Und wenn alle Stricke reißen, bleibt Euch noch mächtige Magie: Vom imposanten Drachenzauber bis hin zur kompletten Selbstheilung ist alles dabei, was das Ninja-Herz begehrt.
Meinung
Thomas Nickel meint: Schon mit Streets of Rage 4 konnte Lizardcube restlos begeistern und mit Shinobi setzt das Team für mich noch mal einen drauf. Ich war zuerst nicht sicher, ob Upgrade-Shop und Combo-System wirklich zu Segas altehrwürdigen Ninja-Klassiker passen. Aber es ist hier einfach großartig gelungen, alte und neue Elemente zu einem überzeugenden Ganzen zu verbinden. Manch Bonusherausforderung erinnert an die Plattformer-Passagen von Celeste, Kämpfe sind trotz 2D-Ansicht dynamisch wie in Devil May Cry und dabei fühlt sich das Spiel immer noch wie Shinobi an. Da kann ich dann auch locker über gelegentliche Storyschwächen oder fast schon stumm-stoische Helden-”Dialoge” hinwegsehen. Dazu kommt die großartige Präsentation: Bei Animationen und Hintergründen hat sich Lizardcube selbst übertroffen, musikalisch hauen Tee Lopes und Yuzo Koshiro einen Kracher nach dem anderen raus. Man merkt dem neuen Shinobi bei jedem Pixel und jeder Note die Begeisterung seiner Macher deutlich an: Was hier an Ideen, Liebe zum Detail und Feinschliff drinsteckt, ist wirklich eine Klasse für sich.

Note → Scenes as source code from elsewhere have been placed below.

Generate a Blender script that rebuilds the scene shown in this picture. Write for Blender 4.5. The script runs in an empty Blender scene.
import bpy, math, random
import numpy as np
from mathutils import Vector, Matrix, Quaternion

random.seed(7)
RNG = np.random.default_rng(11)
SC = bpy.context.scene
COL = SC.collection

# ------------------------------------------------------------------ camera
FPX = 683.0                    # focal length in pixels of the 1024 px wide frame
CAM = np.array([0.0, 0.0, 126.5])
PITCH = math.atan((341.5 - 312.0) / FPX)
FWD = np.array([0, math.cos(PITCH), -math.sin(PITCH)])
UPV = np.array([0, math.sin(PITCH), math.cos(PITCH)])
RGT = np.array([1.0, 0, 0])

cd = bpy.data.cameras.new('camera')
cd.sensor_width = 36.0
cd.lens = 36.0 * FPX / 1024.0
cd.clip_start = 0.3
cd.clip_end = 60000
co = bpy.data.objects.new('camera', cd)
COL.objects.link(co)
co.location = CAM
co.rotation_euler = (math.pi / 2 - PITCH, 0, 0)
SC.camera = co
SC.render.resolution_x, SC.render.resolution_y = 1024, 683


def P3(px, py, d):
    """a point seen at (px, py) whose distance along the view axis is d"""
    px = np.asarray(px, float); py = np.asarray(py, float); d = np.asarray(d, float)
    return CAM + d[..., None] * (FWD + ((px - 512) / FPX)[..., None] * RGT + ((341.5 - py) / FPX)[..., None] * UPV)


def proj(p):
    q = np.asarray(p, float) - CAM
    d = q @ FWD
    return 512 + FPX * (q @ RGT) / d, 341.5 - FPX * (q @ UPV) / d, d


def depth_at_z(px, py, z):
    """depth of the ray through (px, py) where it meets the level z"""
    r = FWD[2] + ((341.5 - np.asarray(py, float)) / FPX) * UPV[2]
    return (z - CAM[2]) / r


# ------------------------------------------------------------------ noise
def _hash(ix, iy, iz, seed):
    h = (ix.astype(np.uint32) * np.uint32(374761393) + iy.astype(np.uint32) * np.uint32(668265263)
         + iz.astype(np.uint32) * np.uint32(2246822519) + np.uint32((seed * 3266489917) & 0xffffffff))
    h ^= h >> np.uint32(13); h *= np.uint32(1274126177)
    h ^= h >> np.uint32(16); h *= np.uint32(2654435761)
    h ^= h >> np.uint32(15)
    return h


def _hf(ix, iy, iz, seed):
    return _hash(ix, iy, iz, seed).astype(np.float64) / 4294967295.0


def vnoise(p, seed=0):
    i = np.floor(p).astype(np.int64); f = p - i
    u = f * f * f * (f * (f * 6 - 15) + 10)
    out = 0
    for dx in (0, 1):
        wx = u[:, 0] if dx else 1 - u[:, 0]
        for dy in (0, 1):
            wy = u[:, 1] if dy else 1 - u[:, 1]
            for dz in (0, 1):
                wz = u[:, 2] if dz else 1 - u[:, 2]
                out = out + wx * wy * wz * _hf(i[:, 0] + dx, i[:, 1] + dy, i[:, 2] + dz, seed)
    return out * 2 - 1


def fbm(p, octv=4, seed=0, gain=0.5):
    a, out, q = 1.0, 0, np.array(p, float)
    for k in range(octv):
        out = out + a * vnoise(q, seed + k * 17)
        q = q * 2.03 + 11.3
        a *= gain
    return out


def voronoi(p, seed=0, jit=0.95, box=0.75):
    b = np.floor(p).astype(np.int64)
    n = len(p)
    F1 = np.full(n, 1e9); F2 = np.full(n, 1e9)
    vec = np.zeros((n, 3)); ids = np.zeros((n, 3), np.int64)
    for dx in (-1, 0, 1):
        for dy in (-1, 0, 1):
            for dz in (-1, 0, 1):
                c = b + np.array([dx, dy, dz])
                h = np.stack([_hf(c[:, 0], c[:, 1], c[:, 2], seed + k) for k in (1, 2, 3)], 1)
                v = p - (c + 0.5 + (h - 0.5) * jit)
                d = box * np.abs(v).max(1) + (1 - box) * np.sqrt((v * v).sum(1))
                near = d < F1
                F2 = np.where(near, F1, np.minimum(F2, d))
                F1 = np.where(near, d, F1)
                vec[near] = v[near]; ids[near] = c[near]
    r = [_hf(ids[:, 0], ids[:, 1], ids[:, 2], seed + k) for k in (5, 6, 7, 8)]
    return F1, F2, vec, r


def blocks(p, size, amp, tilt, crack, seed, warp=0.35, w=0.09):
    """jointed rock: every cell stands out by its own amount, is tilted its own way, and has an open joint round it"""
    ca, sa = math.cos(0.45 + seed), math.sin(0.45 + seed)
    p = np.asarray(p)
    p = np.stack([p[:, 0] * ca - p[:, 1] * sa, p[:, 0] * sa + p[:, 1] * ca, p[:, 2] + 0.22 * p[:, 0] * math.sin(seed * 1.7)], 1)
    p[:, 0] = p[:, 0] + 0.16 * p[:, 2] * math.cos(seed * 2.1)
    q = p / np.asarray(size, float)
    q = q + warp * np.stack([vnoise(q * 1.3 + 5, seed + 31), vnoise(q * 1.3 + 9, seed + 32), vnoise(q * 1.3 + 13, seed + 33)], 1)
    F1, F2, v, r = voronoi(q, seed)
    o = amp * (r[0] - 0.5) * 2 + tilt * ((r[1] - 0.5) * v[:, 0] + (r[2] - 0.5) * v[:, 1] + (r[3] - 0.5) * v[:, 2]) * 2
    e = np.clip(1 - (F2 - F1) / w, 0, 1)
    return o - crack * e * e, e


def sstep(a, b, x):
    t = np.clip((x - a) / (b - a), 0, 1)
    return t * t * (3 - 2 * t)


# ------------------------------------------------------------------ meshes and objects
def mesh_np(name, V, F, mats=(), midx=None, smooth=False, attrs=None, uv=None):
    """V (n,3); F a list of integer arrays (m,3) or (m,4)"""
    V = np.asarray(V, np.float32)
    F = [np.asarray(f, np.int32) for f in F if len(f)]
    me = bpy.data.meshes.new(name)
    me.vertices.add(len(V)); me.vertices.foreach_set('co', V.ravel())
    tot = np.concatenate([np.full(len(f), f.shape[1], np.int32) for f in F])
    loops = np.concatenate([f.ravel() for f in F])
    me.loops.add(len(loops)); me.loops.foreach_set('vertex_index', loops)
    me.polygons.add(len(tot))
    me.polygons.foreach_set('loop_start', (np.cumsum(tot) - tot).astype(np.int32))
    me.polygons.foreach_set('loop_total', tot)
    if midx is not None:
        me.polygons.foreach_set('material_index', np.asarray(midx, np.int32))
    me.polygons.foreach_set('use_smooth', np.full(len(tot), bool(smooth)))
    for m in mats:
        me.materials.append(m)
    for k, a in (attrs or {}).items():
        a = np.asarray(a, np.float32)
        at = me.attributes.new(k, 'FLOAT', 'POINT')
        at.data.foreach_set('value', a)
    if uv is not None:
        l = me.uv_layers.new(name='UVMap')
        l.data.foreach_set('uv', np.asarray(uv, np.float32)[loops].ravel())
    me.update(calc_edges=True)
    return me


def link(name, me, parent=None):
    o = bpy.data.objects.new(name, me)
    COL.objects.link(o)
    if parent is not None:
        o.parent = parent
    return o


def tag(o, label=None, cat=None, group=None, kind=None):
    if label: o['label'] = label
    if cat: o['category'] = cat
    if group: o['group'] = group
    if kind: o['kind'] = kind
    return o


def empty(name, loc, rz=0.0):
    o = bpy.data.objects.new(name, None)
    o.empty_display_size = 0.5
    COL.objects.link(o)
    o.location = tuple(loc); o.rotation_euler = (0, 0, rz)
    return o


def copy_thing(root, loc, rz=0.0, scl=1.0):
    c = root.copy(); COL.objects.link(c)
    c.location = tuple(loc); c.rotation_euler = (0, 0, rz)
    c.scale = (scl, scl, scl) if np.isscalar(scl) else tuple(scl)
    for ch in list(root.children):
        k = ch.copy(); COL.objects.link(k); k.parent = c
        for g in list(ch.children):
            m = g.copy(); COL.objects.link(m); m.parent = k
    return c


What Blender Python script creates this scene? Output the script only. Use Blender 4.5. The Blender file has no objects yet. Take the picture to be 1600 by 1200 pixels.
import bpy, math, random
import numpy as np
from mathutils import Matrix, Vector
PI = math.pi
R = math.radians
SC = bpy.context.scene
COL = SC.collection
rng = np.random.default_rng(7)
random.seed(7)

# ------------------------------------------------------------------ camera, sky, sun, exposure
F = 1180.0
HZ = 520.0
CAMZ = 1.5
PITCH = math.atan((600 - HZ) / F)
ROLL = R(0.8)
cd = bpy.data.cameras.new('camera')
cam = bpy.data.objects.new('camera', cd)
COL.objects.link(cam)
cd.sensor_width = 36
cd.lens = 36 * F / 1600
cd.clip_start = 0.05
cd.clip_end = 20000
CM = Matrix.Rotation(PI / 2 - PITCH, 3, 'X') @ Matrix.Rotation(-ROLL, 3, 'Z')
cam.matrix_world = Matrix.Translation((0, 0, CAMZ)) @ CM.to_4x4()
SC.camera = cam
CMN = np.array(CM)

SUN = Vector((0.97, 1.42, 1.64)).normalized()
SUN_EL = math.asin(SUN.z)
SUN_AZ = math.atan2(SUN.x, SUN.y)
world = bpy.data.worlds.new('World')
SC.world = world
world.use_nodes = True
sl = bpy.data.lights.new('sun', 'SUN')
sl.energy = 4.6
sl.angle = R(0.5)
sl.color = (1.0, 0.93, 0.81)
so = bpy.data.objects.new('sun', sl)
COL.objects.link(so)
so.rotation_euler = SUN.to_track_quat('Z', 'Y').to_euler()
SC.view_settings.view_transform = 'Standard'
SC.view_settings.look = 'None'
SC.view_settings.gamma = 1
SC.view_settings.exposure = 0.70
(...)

Kevin Pinhao meint: Mit den ursprünglichen Shinobi-Spielen hatte ich allenfalls schüchterne Berührungspunkte. Auf Art of Vengeance habe ich mich als Enthusiast flotter Action-Plattformer trotzdem gefreut. Und das zu Recht: Das Ninja-Comeback entpuppt sich als unheimlich kompetenter und kreativer Hüpfspaß mit butterweicher Action und jeder Menge audiovisuellem Augenschmaus, der vor allem auf dem liebevoll umgesetzten und zuweilen wirklich beeindruckenden Pinselstrich-Look fußt. So ganz wollte der Funke trotzdem nicht überspringen. Vielleicht, weil ich durch mangelnden Bezug zur Marke den spielerischen Sprung nicht vollends wertschätzen kann. Vielleicht auch, weil das letztjährige Prince of Persia: The Lost Crown mit seinem Metroidvania-Element bei ziemlich ähnlicher Qualität meinen persönlichen Nerv noch zielsicherer traf. Trotzdem: Art of Vengeance ist ein Action-Feuerwerk auf Spitzenniveau.
Wertung
12 Levels + 2 Bonus Stages
viele Optionen zum Anpassen der Schwierigkeit
Musik von Tee Lopes und Yuzo Koshiro
Segas Kult-Ninja kombiniert klassische Qualitäten mit vielen modernen Ansätzen und makelloser Präsentation – ein Action-Fest!